If you prefer a lighter, more cakelike cornbread? Use a higher proportion of flour in the batter. I prefer just enough of a starch-heavy flour blend to help bind the coarser cornmeal together, and still give denser cornier results. We're aiming for 2 cups or 500ml total of the meal and flour. The exact composition doesn't matter. I usually just eyeball it myself, filling a measuring cup.

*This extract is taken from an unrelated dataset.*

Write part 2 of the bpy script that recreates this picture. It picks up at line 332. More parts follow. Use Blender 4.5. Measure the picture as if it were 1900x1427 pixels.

If you prefer it sweeter, add more sugar. This is not a sweet style, as written. I didn't used to include any, but the ingredients I'm using now don't have as much natural hint of corn sweetness and need a little flavor balancing, to my own taste. Some of my relatives would probably complain if they saw any sugar involved, but it's your cornbread and your personal taste.
These days, I am usually working with a blend of rather coarse polenta and a fine corn flour the texture of masa harina or Indian makki atta, as shown above. In this case, I have found that it works best to use roughly two parts finer corn flour to one part coarse meal. All polenta-ground meal will make it crumbly and gritty, but this gives a pretty good balance. Combining regular meal or polenta with part masa harina will give excellent flavor, but that is much less readily available in supermarkets here.
On a similar note, if you don't have access to regular cultured buttermilk? Any tart cultured milk product will work. Here I have the local version of cultured buttermilk, but kefir or yogurt will also give good results. With yogurt or some of the thicker filmjölk here, you will want to thin it out with maybe 25% milk to a runnier consistency.
This recipe is easily halved. Here I used one of the 1L Pyrex storage bowls from IKEA, which is a great size and also carries the benefit that you can just cover any leftovers with the matching lid after it's cool. This will give you 4 nice pieces. As the main cornbread fan in a small household, this is how I have generally been making it for a while now. The halved recipe in a smaller pan will probably require a little less cooking time. I would suggest checking it after 20 minutes.